Подводники, хорошо знавшие цену бомбовому преследованию, казалось, были спокойны, только Паша не на шутку заволновался. Широко раскрыв свои круглые карие глаза, он озирался по сторонам, словно просил помощи.
— Что, струхнул немножко? — тихо посочувствовал ему Поедайло. — Ничего, это со всеми бывает… а потом проходит. Бомбы далеко Падают… Вот рыбу жалко.
— Какую рыбу?
— Как какую? Треску. Они ведь ее глушат…
— А-а! — махнул рукой Паша. — Черт с ней, с рыбой! Новая серия бомб разорвалась не ближе первой.
— Ближе! — вырвалось у Паши.
— А наш фотокорреспондент застрял в центральном? — сделал я вид, будто только сейчас заметил матроса.
— Вы почему не в своем отсеке? — набросился на Пашу Глоба.
— Меня… меня не пустили. Мешаешь, говорят… Бомбы, очевидно, почтой одновременно брошенные с двух кораблей, немного тряхнули корпус подводной лодки.
— Расстояние до бомбящих миноносцев превышает десять кабельтовых, доложил Бордок, — по курсовому сто три и сорок левого борта удаляются быстро! Другие шумы не прослушиваются!
— Видишь, даже удаляются, — возобновил я прерванный разговор. — Ну, а как твой снимок, Паша? Взрывы были хорошие!
— А-а! — махнул он рукой и чуть не разрыдался. — Уронил аппарат за борт…
— Так ведь ты его на ремне носил!
— Когда взорвались торпеды, я не помню, что я сделал… Только аппарат вместе с футляром упал за борт…

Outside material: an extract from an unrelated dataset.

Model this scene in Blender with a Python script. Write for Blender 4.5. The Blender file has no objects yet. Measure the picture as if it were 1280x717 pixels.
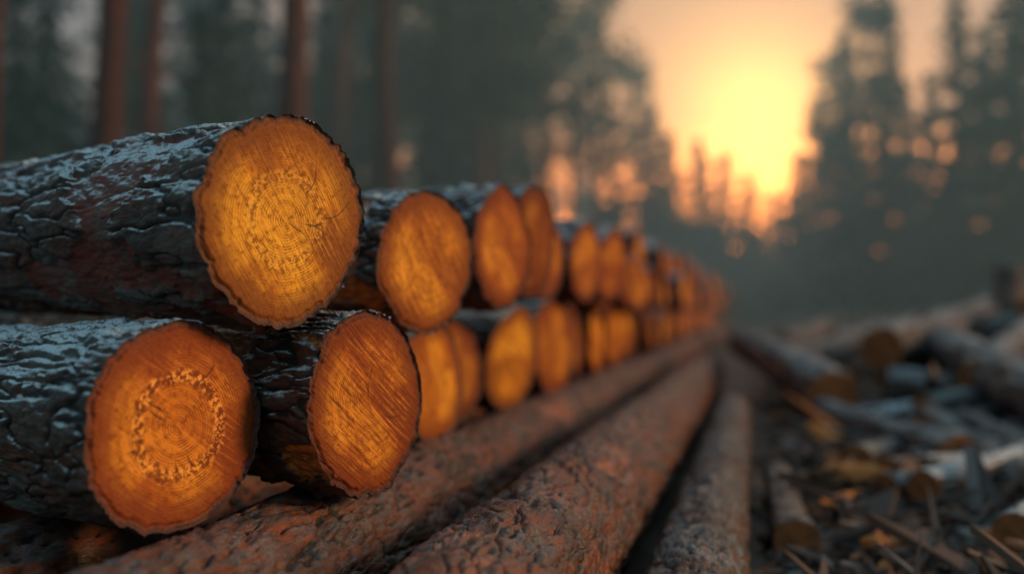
import bpy, math, random
import numpy as np
from mathutils import Vector, Matrix, Euler

random.seed(7)
S = bpy.context.scene
COL = S.collection
H = 0.72   # eye height

# ------------------------------------------------------------------ noise
def hsh(ix, iy, iz, seed):
    ix = ix.astype(np.int64); iy = iy.astype(np.int64); iz = iz.astype(np.int64)
    h = (ix*374761393 + iy*668265263 + iz*2147483647 + seed*1274126177) & 0xffffffff
    h = ((h ^ (h >> 13))*1274126177) & 0xffffffff
    h = ((h ^ (h >> 16))*2246822519) & 0xffffffff
    h = h ^ (h >> 15)
    return (h & 0xffffff)/float(0x1000000)

def vnoise(p, seed=0):
    i = np.floor(p); f = p-i
    u = f*f*(3-2*f)
    x, y, z = i[:, 0], i[:, 1], i[:, 2]
    r = 0
    for dx in (0, 1):
        wx = u[:, 0] if dx else 1-u[:, 0]
        for dy in (0, 1):
            wy = u[:, 1] if dy else 1-u[:, 1]
            for dz in (0, 1):
                wz = u[:, 2] if dz else 1-u[:, 2]
                r = r + wx*wy*wz*hsh(x+dx, y+dy, z+dz, seed)
    return r*2-1

def fbm(p, seed=0, oct=4):
    a = 1.0; s = 0; t = 0
    q = p.copy()
    for o in range(oct):
        s = s + a*vnoise(q, seed+o*17); t += a
        a *= 0.5; q = q*2.03+3.1
    return s/t

def voro(p, seed=0):
    i = np.floor(p); f = p-i
    F1 = np.full(len(p), 9.0); F2 = np.full(len(p), 9.0); cid = np.zeros(len(p))
    for dx in (-1, 0, 1):
        for dy in (-1, 0, 1):
            for dz in (-1, 0, 1):
                a, b, c = i[:, 0]+dx, i[:, 1]+dy, i[:, 2]+dz
                ox = dx+hsh(a, b, c, seed)-f[:, 0]
                oy = dy+hsh(a, b, c, seed+101)-f[:, 1]
                oz = dz+hsh(a, b, c, seed+202)-f[:, 2]
                d = np.sqrt(ox*ox+oy*oy+oz*oz)
                k = hsh(a, b, c, seed+303)
                n = d < F1
                F2 = np.where(n, F1, np.minimum(F2, d))
                cid = np.where(n, k, cid)
                F1 = np.where(n, d, F1)
    return F1, F2, cid

def sstep(a, b, x):
    t = np.clip((x-a)/(b-a), 0, 1)
    return t*t*(3-2*t)

# ------------------------------------------------------------------ mesh helper
def mesh_np(name, V, F, mats, attrs=None, smooth=True):
    me = bpy.data.meshes.new(name)
    V = np.asarray(V, dtype=np.float32)
    Fl = F if isinstance(F, list) else [F]
    loops = np.concatenate([f.ravel() for f in Fl]).astype(np.int32)
    tot = np.concatenate([np.full(len(f), f.shape[1]) for f in Fl]).astype(np.int32)
    st = np.concatenate([[0], np.cumsum(tot)[:-1]]).astype(np.int32)
    me.vertices.add(len(V)); me.vertices.foreach_set('co', V.ravel())
    me.loops.add(len(loops)); me.loops.foreach_set('vertex_index', loops)
    me.polygons.add(len(tot)); me.polygons.foreach_set('loop_start', st)
    me.polygons.foreach_set('loop_total', tot)
    me.polygons.foreach_set('use_smooth', np.full(len(tot), smooth))
    me.update(calc_edges=True)
    if attrs:
        for k, a in attrs.items():
            at = me.attributes.new(k, 'FLOAT', 'POINT')
            at.data.foreach_set('value', np.asarray(a, dtype=np.float32))
    for m in (mats if isinstance(mats, (list, tuple)) else [mats]):
        me.materials.append(m)
    me.validate()
    return me

def add(name, me, parent=None, loc=(0, 0, 0), rot=(0, 0, 0), scale=(1, 1, 1), **kw):
    o = bpy.data.objects.new(name, me)
    o.location = loc; o.rotation_euler = rot; o.scale = scale
    COL.objects.link(o)
    if parent: o.parent = parent
    for k, v in kw.items(): o[k] = v
    return o

# ------------------------------------------------------------------ materials
class NT:
    def __init__(s, name):
        s.m = bpy.data.materials.new(name); s.m.use_nodes = True
        s.t = s.m.node_tree; s.n = s.t.nodes; s.l = s.t.links
        s.b = s.n['Principled BSDF']; s.out = s.n['Material Output']
    def N(s, t, **kw):
        n = s.n.new(t)
        for k, v in kw.items(): setattr(n, k, v)
        return n
    def L(s, a, b): s.l.new(a, b)
    def val(s, sock, v):
        if hasattr(v, 'is_output'): s.L(v, sock)
        else: sock.default_value = v
    def math(s, op, a, b=None, c=None, clamp=False):
        n = s.n.new('ShaderNodeMath'); n.operation = op; n.use_clamp = clamp
        s.val(n.inputs[0], a)
        if b is not None: s.val(n.inputs[1], b)
        if c is not None: s.val(n.inputs[2], c)
        return n.outputs[0]
    def mix(s, fac, a, b, mode='MIX'):
        n = s.n.new('ShaderNodeMix'); n.data_type = 'RGBA'; n.blend_type = mode
        s.val(n.inputs[0], fac)
        for k, v in ((6, a), (7, b)):
            if isinstance(v, tuple): n.inputs[k].default_value = (*v, 1)
            else: s.L(v, n.inputs[k])
        return n.outputs[2]
    def noise(s, vec, scale, detail=4, rough=.6, dist=0):
        n = s.n.new('ShaderNodeTexNoise'); s.L(vec, n.inputs['Vector'])
        n.inputs['Scale'].default_value = scale; n.inputs['Detail'].default_value = detail
        n.inputs['Roughness'].default_value = rough; n.inputs['Distortion'].default_value = dist
        return n.outputs['Fac']
    def ramp(s, v, a, b, lo=0., hi=1.):
        n = s.n.new('ShaderNodeMapRange'); n.interpolation_type = 'SMOOTHSTEP'
        if a > b: a, b, lo, hi = b, a, hi, lo
        s.L(v, n.inputs[0]); n.inputs[1].default_value = a; n.inputs[2].default_value = b
        n.inputs[3].default_value = lo; n.inputs[4].default_value = hi
        return n.outputs[0]
    def mapv(s, vec, scale=(1, 1, 1), rot=(0, 0, 0)):
        n = s.n.new('ShaderNodeMapping'); s.L(vec, n.inputs[0])
        n.inputs['Scale'].default_value = scale; n.inputs['Rotation'].default_value = rot
        return n.outputs[0]
    def attr(s, name):
        n = s.n.new('ShaderNodeAttribute'); n.attribute_name = name
        return n.outputs['Fac']
    def bump(s, h, strength, dist, prev=None):
        n = s.n.new('ShaderNodeBump'); n.inputs['Strength'].default_value = strength
        n.inputs['Distance'].default_value = dist; s.L(h, n.inputs['Height'])
        if prev is not None: s.L(prev, n.inputs['Normal'])
        return n.outputs[0]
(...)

— Ничего, ничего, это бывает по первому разу, — вмешался Поедайло, наклонившийся над журналом записи событий, — потом проходит…
Кто-то прыснул. Вероятно, этот рассказ рассмешил бы и других, но новые и довольно близкие разрывы отвлекли наше внимание от матроса.
— Охотники! Приблизились неожиданно справа! Сейчас отвернули, удаляются по корме! — сообщил Бордок.
— Здесь у них база, — вслух рассуждал я, — пошли в сторону кормы, значит, они тоже бомбят наугад и считают нас где-то сзади…
Преследование длилось четыре часа. Мы отделались только несколькими разбитыми электрическими лампочками — этими первыми жертвами глубинных бомб.
Оторвавшись от врага, лодка с наступлением утра всплыла в надводное положение, и мы увидели густой слой нефти, расплывшейся по поверхности моря. Это было все, что осталось от транспортов.
Так, закончили мы свой последний поход в дни Великой Отечественной войны.